Eber and Associates, with 22 employees overall, matches clients with 20 different companies, the largest being Erie Insurance. “If we can’t help you directly, we’ll put you in touch with someone who can help,” added Eber, a Pleasant Hills resident.
He said his two-year-old office building, on Old Clairton Road, a few hundred yards from the Route 51 cloverleaf, is where “we’d like to grow our footprint.” That is the agency’s focal point of operations. But, as Eber eagerly points out, it already has a formidable footprint to the southwest — its Washington County branch.
That would be Walker MacCartney Insurance Services, at 304 Main St., Claysville. The business is as interwoven in the town’s fabric as any number of Maggis, dating to the early 1950s. Eber is pleased to have a presence there, one with five employees and an estimated 2,000 to 2,500 clients.
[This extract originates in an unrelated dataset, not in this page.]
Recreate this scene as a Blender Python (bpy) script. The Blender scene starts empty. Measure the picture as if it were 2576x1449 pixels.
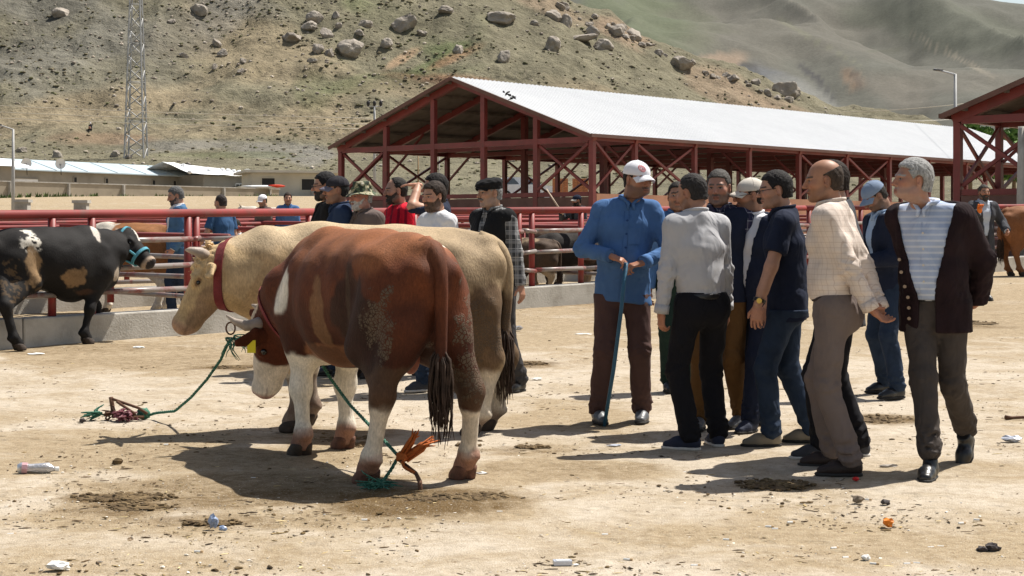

“We have very good, loyal clients in Washington County,” he said. “I like small towns like Claysville and Wampum (Lawrence County) because people like to stay with local folks.”
Eber, 50, bought Walker MacCartney in September 2013 from Dennis Dutton, an affable and efficient insurance guy who — try as he might — cannot completely retire.
“I continue to do this because I like it,” he said. “After I sold the business and my wife retired as a schoolteacher, I had choices. One wasn’t having to continue to work. I could have fully retired.
“I am doing more with my wife and family, but when I don’t have much to do, I come into the office. I’m really an adviser, helping people manage their everyday risks.”
Dutton, 67, grew up in Taylorstown and lives near there now with his spouse, Mary Lea, a 37-year McGuffey instructor. He is a member of the Washington County Tourism and Promotional Board, and by now probably knows every centimeter of his workplace, having toiled there for more than 40 years.
Walker MacCartney was the result of an ’80s merger of two Claysville insurance companies. John Walker launched Walker insurance in the early ’50s and Dutton started MacCartney years later. Dutton partnered with Joe Wilkerson, Walker’s grandson, to lead the new enterprise, and the two worked closely for 15 years. Wilkerson left and is now a vice president with Erie Insurance.
“Mr. Walker gave me an opportunity by letting me buy,” said Dutton, who speaks reverently of John Walker, 97, who now lives in Washington with his wife.
Walker MacCartney functions with an office staff of five — a branch that, Dutton is proud to say, is “incredibly ingrained in this community.”
Eber is pleased that it is, and gratified by where his agency is heading. In addition to the four offices, the agency has one sales person each in Plum and Meadville, and Eber is pondering expansion to the east of Pittsburgh. Growth is a vital term in his professional lexicon.
“I’m looking at organic growth, through word of mouth, and looking at acquisition if it’s a good fit,” Eber said.
He has certainly impressed that wily insurance veteran in Claysville. “If I didn’t think well of him, I wouldn’t have sold the business to him,” Dutton said. “What separates Bill Eber from his competitors is that he and those around him outwork others and succeed.”
That also can be said of Dennis Dutton — who is too self-effacing, and too dedicated, to agree. “This is a great business,” he said. “I enjoy what I do.”